NDP hopeful still doesn’t like run-of-the-river private power

The “shelf life” of NDP leader is about four years, figures John Horgan.

NDP leadership candidate Joe Horgan wants the Liberals to hit the road.

The “shelf life” of NDP leader is about four years, figures John Horgan.

And within that small time frame to enact change, Horgan also figures he can provide the fresh face to lead the B.C. New Democrats and, perhaps, the province.

“I’m seizing the moment,” the Juan de Fuca MLA tells a gathering of 25 NDP supporters in Campbell River.

Horgan stopped by the local Labour Hall on Wednesday to gather support in his bid to lead the party which has been relegated to the opposition for the past decade.

He’s among six hopefuls vying for the job after former leader Carole James was shafted by unhappy members of her own party – including North Island MLA Claire Trevena.

However, Trevena attended Wednesday’s gathering along with former NDP MLA Colin Gabelmann. Also, in 2008, Trevena brought Horgan – the NDP’s energy critic – to Campbell River to speak against the independent power proposals (i.e. run-of-the-river power projects).

Horgan hasn’t changed his mind about large run-of-the-river projects, like Plutonic Power’s Toba Inlet project which started operating last year. Plutonic also wants to build an even bigger run-of-the-river hydro-electric operation in nearby Bute Inlet which Horgan wouldn’t allow if he was premier.

“A thousand megawatts in Bute Inlet? Bad idea,” says Horgan, who wants the private contracts publicly examined. “Hydro was forced to sign (power-buying) contracts that they knew wasn’t in their best interest.”

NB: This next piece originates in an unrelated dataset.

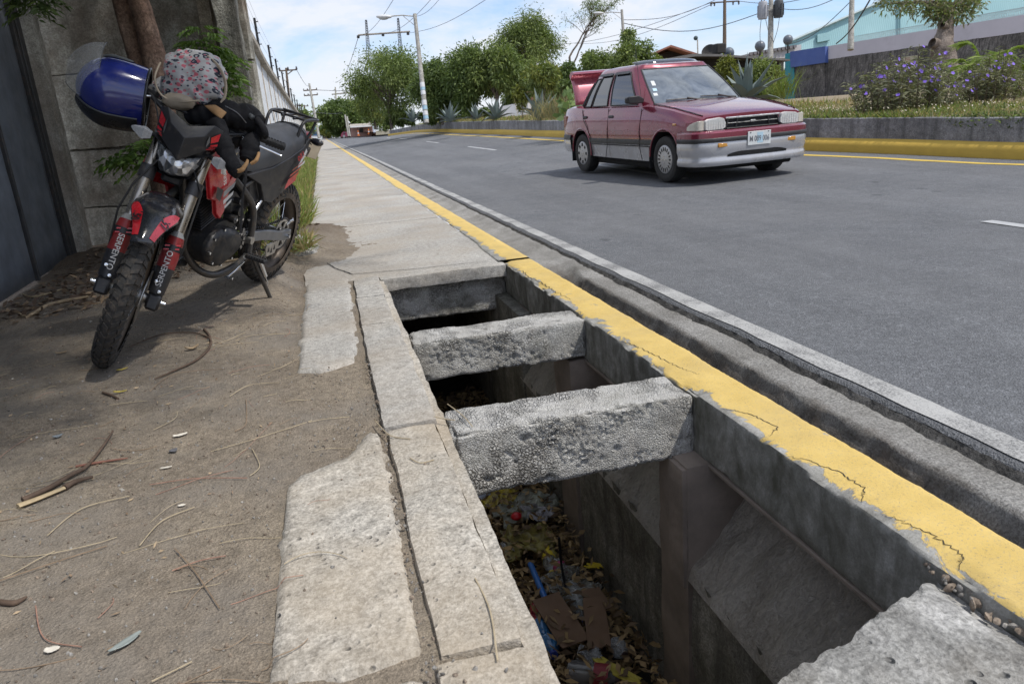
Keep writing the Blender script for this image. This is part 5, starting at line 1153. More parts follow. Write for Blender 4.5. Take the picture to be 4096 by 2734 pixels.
trunk([atY(690, 900, 6.7), atY(668, 700, 6.7), atY(645, 400, 6.7), atY(622, 260, 6.7), atY(590, 130, 6.7), atY(546, -20, 6.7), atY(480, -220, 6.6), (-1.5, 6.3, 3.6)], [.13, .115, .105, .095, .082, .070, .07, .06]).build('trunk', M_BARK, tree, smooth=180)
trunk([atY(650, 760, 6.8), atY(590, 420, 6.8), atY(554, 250, 6.8), atY(522, 130, 6.8), atY(488, 0, 6.8), atY(440, -200, 6.7), (-2.1, 6.6, 3.6)], [.085, .078, .074, .074, .074, .07, .055]).build('trunk', M_BARK, tree, smooth=180)
ends = []  # unseen limbs stretched sunward so their shade falls on motorcycle and dirt
rr_ = random.Random(3)
for (b0, t0) in (((-1.45, 6.3, 3.3), (.45, 3.0, 3.1)), ((-1.45, 6.3, 3.3), (.75, 4.3, 3.4)), ((-2.0, 6.6, 3.4), (-.9, 3.4, 3.2)), ((-1.4, 6.3, 3.3), (-.35, 2.3, 2.9)), ((-1.45, 6.3, 3.3), (.55, 5.6, 4.0)), ((-2.1, 6.6, 3.5), (-1.9, 4.6, 4.2)), ((-2.1, 6.6, 3.5), (-1.4, 2.4, 3.3)), ((-1.45, 6.3, 3.4), (-.1, 4.2, 3.7)), ((-1.45, 6.3, 3.4), (.35, 2.2, 3.3)), ((-1.45, 6.3, 3.4), (-.3, 5.4, 3.9)), ((-1.45, 6.3, 3.4), (.1, 6.6, 4.6)), ((-1.9, 6.5, 3.4), (-1.0, 7.0, 4.6)), ((-1.45, 6.3, 3.4), (.35, 1.5, 3.2)), ((-2.0, 6.6, 3.5), (-.45, 1.3, 3.3)), ((-2.1, 6.6, 3.5), (-.9, 1.9, 3.1))):
    P = smooth_path([b0, Vector(b0).lerp(Vector(t0), .5)+Vector((rr_.uniform(-.3, .3), 0, .35)), t0], 6); MB().tube(P, list(np.linspace(.06, .015, len(P))), 6).build('limb', M_BARK, tree, smooth=60)
    for p in P[4:]: ends.append((p, Vector((0, 0, 1)))); ends.append((p+Vector((rr_.uniform(-.5, .5), rr_.uniform(-.5, .5), rr_.uniform(-.2, .4))), Vector((0, 0, 1))))
crown(ends, 5000, .55, .085, .034, G_NEEM, 'crown', tree, 11, pinnate=10)  # unseen leaves on the stretched limbs, to shade motorcycle and dirt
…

However, Horgan supports mico-hydro projects; in essence, much smaller run-of-the-river operations which provide electricity close to their source.

He also disagrees with estimates that B.C. needs more power. He points to mill shutdowns across the province which were formally enormous electricity consumers. That included the now-closed Elk Falls pulp and paper mill in Campbell River which was once BC Hydro’s largest in-province customer.

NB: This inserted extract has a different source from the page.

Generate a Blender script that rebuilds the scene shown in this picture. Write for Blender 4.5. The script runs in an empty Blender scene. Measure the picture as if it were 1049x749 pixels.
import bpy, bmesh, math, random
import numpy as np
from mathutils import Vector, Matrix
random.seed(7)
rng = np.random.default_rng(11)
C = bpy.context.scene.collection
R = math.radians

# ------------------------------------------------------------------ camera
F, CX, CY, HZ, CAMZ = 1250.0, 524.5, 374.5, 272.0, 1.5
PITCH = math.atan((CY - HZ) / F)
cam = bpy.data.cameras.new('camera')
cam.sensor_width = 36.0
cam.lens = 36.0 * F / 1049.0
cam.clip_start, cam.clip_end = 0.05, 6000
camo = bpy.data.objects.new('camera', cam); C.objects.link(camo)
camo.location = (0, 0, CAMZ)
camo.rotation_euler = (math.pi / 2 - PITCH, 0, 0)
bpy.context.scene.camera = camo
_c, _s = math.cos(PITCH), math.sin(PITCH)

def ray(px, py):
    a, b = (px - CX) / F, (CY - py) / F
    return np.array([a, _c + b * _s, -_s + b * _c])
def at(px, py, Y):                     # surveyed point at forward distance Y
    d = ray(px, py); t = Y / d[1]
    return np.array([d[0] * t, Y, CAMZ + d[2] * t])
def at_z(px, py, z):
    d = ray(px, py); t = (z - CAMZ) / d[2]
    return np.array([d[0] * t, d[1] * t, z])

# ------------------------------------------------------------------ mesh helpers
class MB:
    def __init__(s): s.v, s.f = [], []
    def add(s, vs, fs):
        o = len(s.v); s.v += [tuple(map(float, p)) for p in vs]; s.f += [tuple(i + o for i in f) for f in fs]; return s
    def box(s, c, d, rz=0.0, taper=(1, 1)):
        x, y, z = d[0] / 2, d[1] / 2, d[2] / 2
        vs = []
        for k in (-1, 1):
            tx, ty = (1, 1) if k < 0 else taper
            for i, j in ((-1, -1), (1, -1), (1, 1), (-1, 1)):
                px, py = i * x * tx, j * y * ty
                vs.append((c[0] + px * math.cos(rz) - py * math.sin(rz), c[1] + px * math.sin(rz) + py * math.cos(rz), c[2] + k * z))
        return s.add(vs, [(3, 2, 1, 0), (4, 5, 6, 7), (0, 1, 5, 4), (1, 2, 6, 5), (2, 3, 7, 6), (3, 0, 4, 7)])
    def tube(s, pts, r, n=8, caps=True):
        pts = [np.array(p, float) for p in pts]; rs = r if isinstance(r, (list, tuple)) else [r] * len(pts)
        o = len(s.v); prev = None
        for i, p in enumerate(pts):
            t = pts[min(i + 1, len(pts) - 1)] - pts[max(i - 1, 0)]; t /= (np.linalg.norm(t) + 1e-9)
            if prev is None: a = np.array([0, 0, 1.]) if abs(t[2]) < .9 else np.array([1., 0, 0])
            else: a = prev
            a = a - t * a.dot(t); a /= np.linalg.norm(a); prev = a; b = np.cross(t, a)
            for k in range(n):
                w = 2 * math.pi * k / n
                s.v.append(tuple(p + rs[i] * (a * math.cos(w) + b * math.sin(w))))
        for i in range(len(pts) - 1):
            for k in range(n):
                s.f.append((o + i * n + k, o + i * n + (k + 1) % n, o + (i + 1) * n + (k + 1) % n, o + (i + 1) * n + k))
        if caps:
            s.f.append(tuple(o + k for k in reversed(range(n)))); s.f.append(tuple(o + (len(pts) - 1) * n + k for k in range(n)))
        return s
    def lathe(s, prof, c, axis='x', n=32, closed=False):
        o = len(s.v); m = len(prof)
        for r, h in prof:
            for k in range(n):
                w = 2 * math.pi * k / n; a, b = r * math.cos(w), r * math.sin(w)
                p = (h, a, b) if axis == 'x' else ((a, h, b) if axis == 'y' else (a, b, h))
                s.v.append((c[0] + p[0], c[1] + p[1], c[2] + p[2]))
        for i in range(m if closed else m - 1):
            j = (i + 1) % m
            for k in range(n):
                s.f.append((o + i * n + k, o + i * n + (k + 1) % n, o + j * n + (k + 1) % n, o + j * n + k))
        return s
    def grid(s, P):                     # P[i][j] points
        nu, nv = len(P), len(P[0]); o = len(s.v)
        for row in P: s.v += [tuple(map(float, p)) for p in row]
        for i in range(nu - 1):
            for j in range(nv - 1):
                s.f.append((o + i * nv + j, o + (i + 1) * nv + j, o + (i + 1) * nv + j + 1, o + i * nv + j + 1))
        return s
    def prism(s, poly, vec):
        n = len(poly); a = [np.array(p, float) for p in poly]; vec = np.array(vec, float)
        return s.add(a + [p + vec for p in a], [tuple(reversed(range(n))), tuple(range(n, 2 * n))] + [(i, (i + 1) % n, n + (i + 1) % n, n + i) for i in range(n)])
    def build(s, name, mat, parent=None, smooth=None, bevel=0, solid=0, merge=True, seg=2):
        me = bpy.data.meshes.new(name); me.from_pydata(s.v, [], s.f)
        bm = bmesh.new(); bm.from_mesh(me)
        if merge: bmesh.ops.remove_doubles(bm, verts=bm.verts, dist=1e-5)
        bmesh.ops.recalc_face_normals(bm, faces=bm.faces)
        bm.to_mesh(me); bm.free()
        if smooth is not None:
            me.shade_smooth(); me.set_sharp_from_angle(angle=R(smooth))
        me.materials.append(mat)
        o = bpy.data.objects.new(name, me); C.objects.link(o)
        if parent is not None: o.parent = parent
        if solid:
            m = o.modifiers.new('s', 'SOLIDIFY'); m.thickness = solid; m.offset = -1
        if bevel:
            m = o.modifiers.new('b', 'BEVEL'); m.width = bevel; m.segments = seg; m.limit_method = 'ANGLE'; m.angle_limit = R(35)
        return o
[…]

On the labour front, Horgan says B.C.’s $8 minimum wage is “immoral” and he would raise it to $10 “for starters.” He also supports community-based value-added forestry and recognizes the need to provide rural communities with access to fibre.

“Capitalism will not be eradicated with the election of Joe Horgan,” he points out. “Localization will be our salvation.”

Horgan would also re-examine taxation policy in B.C. He says the tax break the Liberal government provided a decade ago to corporations and large income earners amounts to an annual $2.1 billion shortfall in the provincial coffers. He also doesn’t believe all that money was re-invested in B.C.

The affable Horgan answered questions for more than two hours before leaving for his next engagement. He says he’s serious about leading the province, but adds that a leader can still make other people smile.

“Canadians are New Democrats, they just don’t know it,” he chuckles.

UPDATE: This story has been updated to remove the statement included in a previous version that Claire Trevena is a supporter of John Horgan. Trevena has not declared who she supports for the party leadership.